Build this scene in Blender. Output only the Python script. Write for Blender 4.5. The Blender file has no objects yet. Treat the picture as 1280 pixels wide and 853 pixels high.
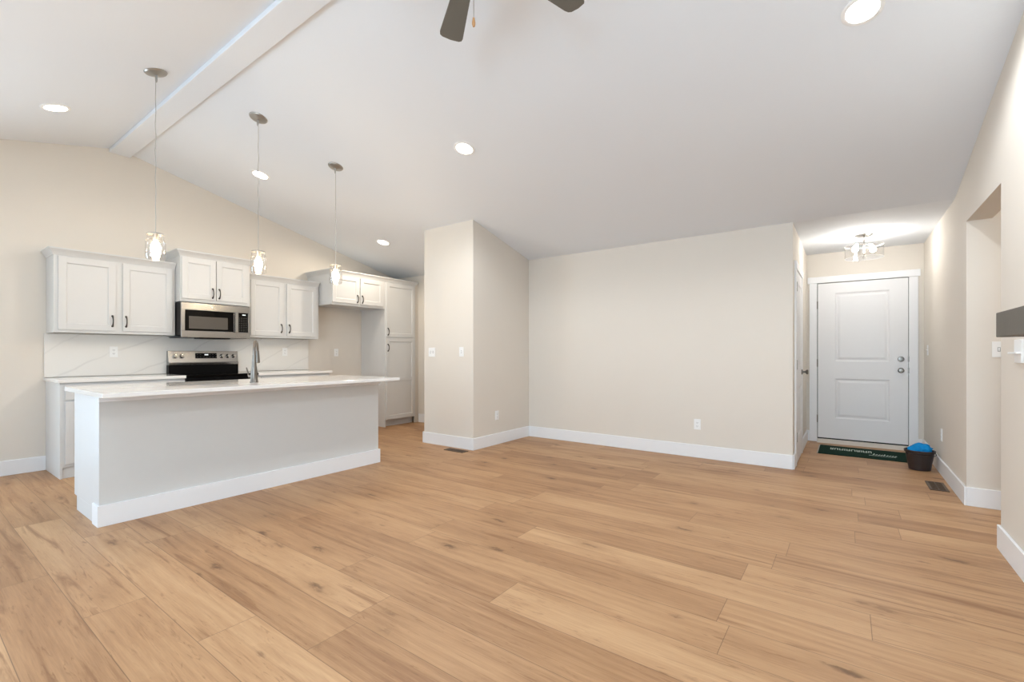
import bpy, bmesh, math, random
from mathutils import Vector, Matrix
random.seed(7)
S = bpy.context.scene
COL = S.collection
PI = math.pi

# ------------------------------------------------------------------ camera, world, lights, exposure
YAW = 0.6294
cd = bpy.data.cameras.new('camera'); cam = bpy.data.objects.new('camera', cd); COL.objects.link(cam)
cam.location = (0, 0, 1.173); cam.rotation_euler = (PI/2, 0, YAW - PI/2)
cd.sensor_width = 36.0; cd.lens = 575.3/1280*36.0; cd.shift_y = 15.1/1280; cd.clip_start = 0.05
S.camera = cam

S.view_settings.view_transform = 'Standard'; S.view_settings.look = 'None'
S.view_settings.gamma = 1.0; S.view_settings.use_curve_mapping = False
S.view_settings.exposure = 0.02

w = bpy.data.worlds.new('world'); S.world = w; w.use_nodes = True
bg = w.node_tree.nodes['Background']
sky = w.node_tree.nodes.new('ShaderNodeTexSky'); sky.sky_type = 'NISHITA'
sky.sun_disc = False; sky.sun_elevation = math.radians(40); sky.sun_rotation = math.radians(60)
sky.air_density = 0.7; sky.dust_density = 3.0
w.node_tree.links.new(sky.outputs[0], bg.inputs[0]); bg.inputs[1].default_value = 0.12

def area(name, loc, rot, sx, sy, power, color):
    l = bpy.data.lights.new(name, 'AREA'); l.shape = 'RECTANGLE'; l.size = sx; l.size_y = sy
    l.energy = power; l.color = color
    o = bpy.data.objects.new(name, l); COL.objects.link(o); o.location = loc; o.rotation_euler = rot
    return o
# daylight entering through the patio door and the two windows of the rear wall, all behind the camera
DAY = (0.64, 0.83, 1.0)
area('patio_daylight', (-2.36, 1.9, 1.1), (0, -PI/2, 0), 2.0, 2.2, 53, DAY)
area('dining_daylight', (-2.36, 4.9, 1.45), (0, -PI/2, 0), 1.3, 2.0, 8, DAY)
area('living_daylight', (-2.36, -0.05, 1.45), (0, -PI/2, 0), 1.3, 1.0, 120, DAY)
# added fill for the right wall, through an invented gable door left of view
area('side_fill', (-1.1, 6.60, 1.1), (-PI/2, 0, 0), 1.5, 2.0, 105, DAY)
BULB_E, ENTRY_E, HALL_W = 190.0, 178.0, 16.0
LIVING_C, KITCHEN_C = (0.91, 0.96, 1.0), (1.0, 0.88, 0.72)

# ------------------------------------------------------------------ constants of the room
XE, ZE, SL, XR = 5.41, 2.49, 0.244, 1.563
ZR = ZE + SL*(XE - XR)
XW = -2.284
YK, YR = 6.51, -0.743
KB = YK - 0.004   # backs of the kitchen units, a hair off the wall
XD, YH = 7.34, 0.441
XB, YB, YB2 = 4.209, 3.645, 4.493
def ceil_z(x): return ZE + SL*(XE - x) if x > XR else ZR - SL*(XR - x)

# ------------------------------------------------------------------ materials
def srgb(r, g, b):
    f = lambda c: (c/255/12.92) if c/255 <= 0.04045 else ((c/255+0.055)/1.055)**2.4
    return (f(r), f(g), f(b), 1.0)
def mat(name, col, rough=0.5, metal=0.0, var=0.0, vscale=20.0, bump=0.0, bscale=200.0, spec=0.5, emit=None, estr=0.0, coat=0.0):
    m = bpy.data.materials.new(name); m.use_nodes = True
    nt = m.node_tree; b = nt.nodes['Principled BSDF']
    b.inputs['Base Color'].default_value = col; b.inputs['Roughness'].default_value = rough
    b.inputs['Metallic'].default_value = metal; b.inputs['Specular IOR Level'].default_value = spec
    if coat: b.inputs['Coat Weight'].default_value = coat
    if emit:
        b.inputs['Emission Color'].default_value = emit; b.inputs['Emission Strength'].default_value = estr
    tc = nt.nodes.new('ShaderNodeTexCoord')
    if var > 0:
        n = nt.nodes.new('ShaderNodeTexNoise'); n.inputs['Scale'].default_value = vscale; n.inputs['Detail'].default_value = 3
        nt.links.new(tc.outputs['Object'], n.inputs['Vector'])
        mx = nt.nodes.new('ShaderNodeMix'); mx.data_type = 'RGBA'
        d = tuple(max(0, c*(1-var)) for c in col[:3]) + (1,); u = tuple(min(1, c*(1+var)) for c in col[:3]) + (1,)
        mx.inputs['A'].default_value = d; mx.inputs['B'].default_value = u
        nt.links.new(n.outputs['Fac'], mx.inputs['Factor']); nt.links.new(mx.outputs['Result'], b.inputs['Base Color'])
    if bump > 0:
        n2 = nt.nodes.new('ShaderNodeTexNoise'); n2.inputs['Scale'].default_value = bscale; n2.inputs['Detail'].default_value = 2
        nt.links.new(tc.outputs['Object'], n2.inputs['Vector'])
        bp = nt.nodes.new('ShaderNodeBump'); bp.inputs['Strength'].default_value = bump; bp.inputs['Distance'].default_value = 0.002
        nt.links.new(n2.outputs['Fac'], bp.inputs['Height']); nt.links.new(bp.outputs['Normal'], b.inputs['Normal'])
    return m
M = {}
M['wall'] = mat('greige_wall_paint', srgb(224, 217, 207), 0.75, var=0.012, vscale=3, bump=0.12, bscale=140, spec=0.25)
M['ceiling'] = mat('textured_white_ceiling', srgb(232, 236, 241), 0.85, bump=0.28, bscale=75, spec=0.2)
M['trim'] = mat('white_trim_paint', srgb(238, 239, 241), 0.4, var=0.006, spec=0.4)
M['cab'] = mat('white_cabinet_paint', srgb(214, 214, 213), 0.38, var=0.006, spec=0.4)
M['door'] = mat('white_door_paint', srgb(235, 235, 236), 0.4, var=0.006, spec=0.4)
M['island'] = mat('wall_paint_cool_light', srgb(212, 212, 210), 0.75, var=0.01, bump=0.1, bscale=140, spec=0.25)  # same paint as the walls, its cooler light put into a greyer colour
M['quartz'] = mat('white_quartz', srgb(238, 236, 233), 0.05, var=0.012, vscale=6, spec=0.5)
M['steel'] = mat('brushed_stainless_steel', srgb(158, 156, 153), 0.27, 1.0, var=0.04, vscale=8)
M['nickel'] = mat('brushed_nickel', srgb(180, 177, 172), 0.38, 1.0, var=0.03)
M['pull'] = mat('satin_nickel_pull', srgb(88, 85, 82), 0.3, 1.0, var=0.03)
M['faucet'] = mat('stainless_faucet', srgb(128, 122, 115), 0.28, 1.0, var=0.03)
M['doorknob'] = mat('satin_nickel_door_hardware', srgb(128, 124, 118), 0.3, 1.0, var=0.03)
M['cord'] = mat('grey_braided_cord', srgb(176, 174, 170), 0.5, 0.4, var=0.1, vscale=200)
M['chrome'] = mat('polished_nickel', srgb(190, 186, 180), 0.12, 1.0, var=0.02)
M['blackglass'] = mat('black_appliance_glass', srgb(9, 8, 7), 0.08, var=0.05, spec=0.16)
M['window'] = mat('microwave_window_glass', srgb(84, 79, 73), 0.15, var=0.05, vscale=4, spec=0.6)
M['blackplastic'] = mat('black_plastic', srgb(13, 13, 14), 0.3, var=0.05, spec=0.1)
M['key'] = mat('grey_key_print', srgb(70, 68, 66), 0.5, var=0.05)
M['plate'] = mat('white_switch_plastic', srgb(242, 242, 241), 0.35, var=0.005)
M['slot'] = mat('dark_slot', srgb(120, 120, 118), 0.6, var=0.02)
M['blade'] = mat('weathered_grey_wood', srgb(104, 102, 95), 0.5, var=0.06, vscale=12)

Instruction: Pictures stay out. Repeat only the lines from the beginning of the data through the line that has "S.view_settings.exposure = 0.02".

Output:
Build this scene in Blender. Output only the Python script. Write for Blender 4.5. The Blender file has no objects yet. Treat the picture as 1280 pixels wide and 853 pixels high.
import bpy, bmesh, math, random
from mathutils import Vector, Matrix
random.seed(7)
S = bpy.context.scene
COL = S.collection
PI = math.pi

# ------------------------------------------------------------------ camera, world, lights, exposure
YAW = 0.6294
cd = bpy.data.cameras.new('camera'); cam = bpy.data.objects.new('camera', cd); COL.objects.link(cam)
cam.location = (0, 0, 1.173); cam.rotation_euler = (PI/2, 0, YAW - PI/2)
cd.sensor_width = 36.0; cd.lens = 575.3/1280*36.0; cd.shift_y = 15.1/1280; cd.clip_start = 0.05
S.camera = cam

S.view_settings.view_transform = 'Standard'; S.view_settings.look = 'None'
S.view_settings.gamma = 1.0; S.view_settings.use_curve_mapping = False
S.view_settings.exposure = 0.02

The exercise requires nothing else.